A lot of how you judge the Bucs defense from Sunday depends on how you judge Smith. If you think he is going to be a rookie star, a Russell Wilson or a Robert Griffin III, then the Bucs played okay. Except for Smith's scrambles, the Jets only ran for 43 yards, and the Bucs had five sacks. Cornerback Darrelle Revis spent most of the afternoon guarding decoys.

But if you remember that these were the first snaps ever taken by Smith, then you probably expected a little more from the Bucs, especially in the final quarter. That is where the very good defenses turn off the light. This one didn't. It made repeated penalties. It allowed too many third downs.

Time was a rookie quarterback was an in-between meals snack for the Bucs. They would hit him and harass him and get after him so hard that the quarterback seemed to forget what sport he was playing.

Were the Bucs good enough?

No, they weren't.

"In hindsight, after watching the film, we didn't feel that way," said defensive coordinator Bill Sheridan. "There were two areas where we thought we could be distinctly better. One was third down. Not that they killed us, but in our weekly measurements, we didn't reach our goal. We wouldn't view anybody being good enough on third down. Then tied in with that was quarterback efficiency. Not that it was off the scale for them, but we thought we could have done a lot better and put ourselves in position to secure the win there at the end."

What more can the Bucs do? They can defend the deep middle. They can contain a running quarterback. They can shut down the penalties, which gave the Jets five first downs. And they can get a sack or two from their defensive line, which only had one of the five Bucs sacks.
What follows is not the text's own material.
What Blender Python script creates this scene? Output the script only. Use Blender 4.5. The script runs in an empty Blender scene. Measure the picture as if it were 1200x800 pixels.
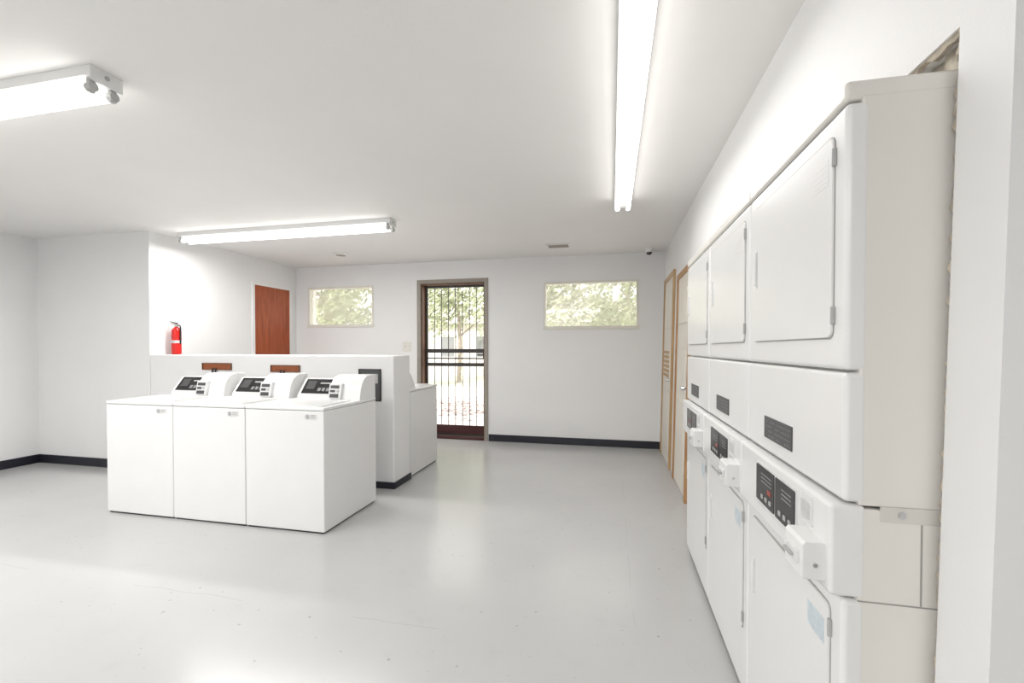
import bpy, bmesh, math, random
from mathutils import Vector, Matrix
random.seed(7)
S = bpy.context.scene
C = S.collection
S.view_settings.view_transform = 'Standard'
PI = math.pi

# ---------------------------------------------------------------- camera
F = 520.0; YAW = math.radians(12.68); PITCH = math.radians(0.8); H = 1.36; HZ = 408.0
CY = HZ + F * math.tan(PITCH)
cd = bpy.data.cameras.new('camera'); cam = bpy.data.objects.new('camera', cd); C.objects.link(cam)
cam.location = (0, 0, H); cam.rotation_euler = (PI/2 - PITCH, 0, YAW)
cd.sensor_width = 36; cd.lens = F/1200*36; cd.shift_y = (CY-400)/1200; cd.clip_start = 0.02
S.camera = cam
RM = cam.rotation_euler.to_matrix()
def ray(u, v): return RM @ Vector(((u-600)/F, -(v-CY)/F, -1))
def onY(u, v, Y):
    r = ray(u, v); t = Y/r.y; return Vector((r.x*t, Y, H+r.z*t))
def onX(u, v, X):
    r = ray(u, v); t = X/r.x; return Vector((X, r.y*t, H+r.z*t))

# ---------------------------------------------------------------- materials
def new_mat(name):
    m = bpy.data.materials.new(name); m.use_nodes = True
    nt = m.node_tree; return m, nt, nt.nodes['Principled BSDF']
def mat(name, col, rough=.5, metal=0, var=.03, scale=5, bump=0, bscale=60, spec=.5):
    m, nt, b = new_mat(name)
    tc = nt.nodes.new('ShaderNodeTexCoord')
    n = nt.nodes.new('ShaderNodeTexNoise'); n.inputs['Scale'].default_value = scale; n.inputs['Detail'].default_value = 5
    nt.links.new(tc.outputs['Object'], n.inputs['Vector'])
    r = nt.nodes.new('ShaderNodeValToRGB')
    r.color_ramp.elements[0].position = .3; r.color_ramp.elements[1].position = .7
    r.color_ramp.elements[0].color = [max(0, c*(1-var)) for c in col]+[1]
    r.color_ramp.elements[1].color = [min(1, c*(1+var)) for c in col]+[1]
    nt.links.new(n.outputs['Fac'], r.inputs['Fac']); nt.links.new(r.outputs['Color'], b.inputs['Base Color'])
    b.inputs['Roughness'].default_value = rough; b.inputs['Metallic'].default_value = metal
    b.inputs['Specular IOR Level'].default_value = spec
    if bump:
        n2 = nt.nodes.new('ShaderNodeTexNoise'); n2.inputs['Scale'].default_value = bscale
        nt.links.new(tc.outputs['Object'], n2.inputs['Vector'])
        bp = nt.nodes.new('ShaderNodeBump'); bp.inputs['Strength'].default_value = bump; bp.inputs['Distance'].default_value = .01
        nt.links.new(n2.outputs['Fac'], bp.inputs['Height']); nt.links.new(bp.outputs['Normal'], b.inputs['Normal'])
    return m
def emit(name, col, st):
    m, nt, b = new_mat(name)
    b.inputs['Base Color'].default_value = (*col, 1)
    b.inputs['Emission Color'].default_value = (*col, 1); b.inputs['Emission Strength'].default_value = st
    return m
def wood(name, c0, c1, rough=.45, sc=3):
    m, nt, b = new_mat(name)
    tc = nt.nodes.new('ShaderNodeTexCoord'); mp = nt.nodes.new('ShaderNodeMapping')
    mp.inputs['Scale'].default_value = (9, 9, .7)
    nt.links.new(tc.outputs['Object'], mp.inputs['Vector'])
    n = nt.nodes.new('ShaderNodeTexNoise'); n.inputs['Scale'].default_value = sc; n.inputs['Detail'].default_value = 6; n.inputs['Distortion'].default_value = 1
    nt.links.new(mp.outputs['Vector'], n.inputs['Vector'])
    r = nt.nodes.new('ShaderNodeValToRGB')
    r.color_ramp.elements[0].position = .35; r.color_ramp.elements[1].position = .65
    r.color_ramp.elements[0].color = (*c0, 1); r.color_ramp.elements[1].color = (*c1, 1)
    nt.links.new(n.outputs['Fac'], r.inputs['Fac']); nt.links.new(r.outputs['Color'], b.inputs['Base Color'])
    b.inputs['Roughness'].default_value = rough
    return m
def glass(name, haze=.25):
    m = bpy.data.materials.new(name); m.use_nodes = True; nt = m.node_tree; nt.nodes.clear()
    o = nt.nodes.new('ShaderNodeOutputMaterial')
    t = nt.nodes.new('ShaderNodeBsdfTransparent'); g = nt.nodes.new('ShaderNodeBsdfGlossy'); g.inputs['Roughness'].default_value = .05
    d0 = nt.nodes.new('ShaderNodeBsdfDiffuse'); d0.inputs['Color'].default_value = (.9, .88, .80, 1)
    d1 = nt.nodes.new('ShaderNodeBsdfTranslucent'); d1.inputs['Color'].default_value = (.9, .9, .80, 1)
    d = nt.nodes.new('ShaderNodeMixShader'); d.inputs[0].default_value = .25
    nt.links.new(d0.outputs[0], d.inputs[1]); nt.links.new(d1.outputs[0], d.inputs[2])
    n = nt.nodes.new('ShaderNodeTexNoise'); n.inputs['Scale'].default_value = 1.2; n.inputs['Detail'].default_value = 1
    ml = nt.nodes.new('ShaderNodeMath'); ml.operation = 'MULTIPLY'; ml.inputs[1].default_value = haze*2
    nt.links.new(n.outputs['Fac'], ml.inputs[0])
    a = nt.nodes.new('ShaderNodeMixShader'); nt.links.new(ml.outputs[0], a.inputs[0])
    nt.links.new(t.outputs[0], a.inputs[1]); nt.links.new(d.outputs[0], a.inputs[2])
    b = nt.nodes.new('ShaderNodeMixShader'); b.inputs[0].default_value = .05
    nt.links.new(a.outputs[0], b.inputs[1]); nt.links.new(g.outputs[0], b.inputs[2]); nt.links.new(b.outputs[0], o.inputs[0])
    return m
def floor_mat():
    m, nt, b = new_mat('painted_concrete'); L = nt.links; N = nt.nodes.new
    def math_(op, a, bb=None):
        k = N('ShaderNodeMath'); k.operation = op
        for i, q in enumerate((a, bb)):
            if q is None: continue
            if isinstance(q, (int, float)): k.inputs[i].default_value = q
            else: L.new(q, k.inputs[i])
        return k.outputs[0]
    tc = N('ShaderNodeTexCoord')
    def noise(scale, det):
        n = N('ShaderNodeTexNoise'); n.inputs['Scale'].default_value = scale; n.inputs['Detail'].default_value = det
        L.new(tc.outputs['Object'], n.inputs['Vector']); return n.outputs['Fac']
    def ramp(src, p0, p1, c0, c1):
        r = N('ShaderNodeValToRGB'); r.color_ramp.elements[0].position = p0; r.color_ramp.elements[1].position = p1
        r.color_ramp.elements[0].color = (*c0, 1); r.color_ramp.elements[1].color = (*c1, 1); L.new(src, r.inputs['Fac']); return r.outputs['Color']
    base = ramp(noise(.8, 3), .3, .7, (.495, .495, .492), (.54, .54, .537))
    worn = ramp(noise(7, 4), .60, .72, (0, 0, 0), (.12, .12, .12))
    speck = ramp(noise(30, 2), .715, .745, (0, 0, 0), (.45, .45, .45))
    # hairline seams of the slab: wavering lines x = .11 and y = 2.0, and a slanting one, broken up by noise
    sp = N('ShaderNodeSeparateXYZ'); L.new(tc.outputs['Object'], sp.inputs[0])
    wob = math_('MULTIPLY', math_('SUBTRACT', noise(2.5, 4), .5), .07)
    def line(coord, c, wid):
        d = math_('ABSOLUTE', math_('SUBTRACT', math_('ADD', coord, wob), c)); return math_('LESS_THAN', d, wid)
    ln = math_('MAXIMUM', line(sp.outputs['X'], .11, .002), line(sp.outputs['Y'], 2.0, .0025))
    ln = math_('MULTIPLY', ln, math_('MULTIPLY', math_('GREATER_THAN', noise(1.1, 2), .51), .22))
    def mix(fac, a, col):
        k = N('ShaderNodeMixRGB'); L.new(fac, k.inputs[0]); L.new(a, k.inputs[1]); k.inputs[2].default_value = (*col, 1); return k.outputs[0]
    c = mix(worn, base, (.40, .39, .38)); c = mix(speck, c, (.2, .19, .18)); c = mix(ln, c, (.22, .21, .20))
    L.new(c, b.inputs['Base Color'])
    b.inputs['Roughness'].default_value = .22
    b.inputs['Specular IOR Level'].default_value = .65
    return m

M_wall = mat('wall_paint', (.845, .845, .845), .6, var=.012, scale=2, bump=.05, bscale=90)
M_ceil = mat('ceiling_paint', (.85, .84, .825), .7, var=.012, scale=2, bump=.05, bscale=60)
M_floor = floor_mat()
M_navy = mat('near_black_rubber', (.012, .013, .022), .4)
M_enam = mat('white_enamel', (.815, .815, .81), .24, var=.008)
M_cream = mat('cream_enamel', (.78, .755, .71), .3, var=.01)
M_brk = mat('bracket_enamel', (.66, .64, .60), .35, var=.01)
M_plast = mat('white_plastic', (.82, .82, .81), .35, var=.01)
M_grey = mat('grey_plastic', (.42, .42, .42), .4)
M_lgrey = mat('pale_grey_print', (.6, .6, .6), .5, var=.1, scale=90)
M_mgrey = mat('mid_grey_print', (.26, .26, .26), .5)
M_print = mat('faint_print', (.60, .60, .60), .5)
M_label = mat('pale_label', (.74, .745, .75), .45, var=.03, scale=60)
M_seam = mat('door_seam_grey', (.36, .35, .33), .5)
M_black = mat('black_plastic', (.018, .018, .02), .25)
M_dkgrey = mat('dark_grey_plastic', (.07, .07, .072), .4)
M_dark = mat('dark_rubber', (.03, .03, .032), .6)
M_steel = mat('steel', (.6, .6, .6), .28, metal=1)
M_brass = mat('brass', (.7, .5, .2), .3, metal=1)
M_red = mat('red_enamel', (.62, .015, .012), .25)
M_led = mat('red_readout', (.35, .03, .02), .3)
M_tube = emit('fluorescent_glow', (1, .985, .96), 4.0)
M_fix = mat('fixture_enamel', (.80, .80, .79), .35, var=.01)
M_sock = mat('lamp_holder_grey', (.50, .50, .49), .4)
M_wood = wood('red_brown_wood', (.27, .048, .010), (.42, .088, .02))
M_oak = wood('yellow_tan_wood', (.42, .27, .12), (.54, .36, .18))
M_brownw = wood('orange_tan_wood', (.36, .19, .075), (.48, .27, .12))
M_paletan = wood('pale_tan_wood', (.74, .70, .63), (.79, .75, .68))
M_jamb = wood('dark_brown_wood', (.10, .045, .02), (.19, .09, .045))
M_frame = mat('tan_grey_frame', (.32, .29, .25), .5)
M_iron = mat('dark_iron', (.04, .034, .032), .45)
M_maroon = mat('maroon_metal', (.07, .018, .018), .4)
M_trimc = mat('off_white_trim', (.79, .77, .70), .5)
M_glass = glass('hazy_glass', .24)
M_copper = mat('rust_brown_plastic', (.28, .075, .02), .5, var=.15, scale=20)
M_foil = mat('crumpled_foil', (.75, .70, .6), .35, metal=.5, var=.25, scale=30, bump=.6, bscale=25)
M_ragged = mat('torn_drywall', (.50, .44, .36), .9, var=.25, scale=30)
M_ground = mat('pale_concrete', (.76, .74, .72), .9, var=.08)
M_grass = mat('dry_grass', (.54, .54, .45), .95, var=.2, scale=3)
M_leaf = mat('leaf_green', (.33, .39, .22), .7, var=.35, scale=3)
M_leaf2 = mat('leaf_grey_green', (.41, .45, .31), .7, var=.35, scale=3)
M_litter = mat('fallen_leaves', (.60, .48, .46), .9, var=.25, scale=9)
M_bark = mat('bark', (.36, .32, .28), .9, var=.3, scale=12, bump=.5)
M_siding = mat('pale_siding', (.70, .68, .66), .8, var=.06)
M_roof = mat('roof_shingle', (.52, .49, .47), .9, var=.2, scale=14)
M_wdark = mat('dark_window', (.24, .25, .26), .15)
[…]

"If you look at the plays we did get the sacks on, I thought we were creating pressure with our down guys," Sheridan said. "They may have been chewing up the protection and allowing some second-level guys to come clean. Maybe our numbers didn't show it, but I thought we had a very aggressive up-the-field push in the pocket."

Is there hope? Yeah, there is. Revis erases much of the field for an opponent. That helps. Penalties aside, linebacker Lavonte David is excellent. And Sheridan raved about defensive tackle Gerald McCoy on Thursday.

"He's definitely someone who has to be game-planned against," Sheridan said, "because he can be unstoppable. He's definitely a nightmare for opposing teams. You better figure out how you're going to try to block him in pass protection and how you're going to take care of him in the run game as well. Gerald is a potentially dominant player week-in and week-out."

In other words, there is better personnel on defense than a year ago. But the Bucs need to raise their standards. If this team is going to win, after all, it won't be because of the offense. The Bucs need to control third downs. They need to stop the big plays.

No rush, guys.

Any time between now and Sunday will do.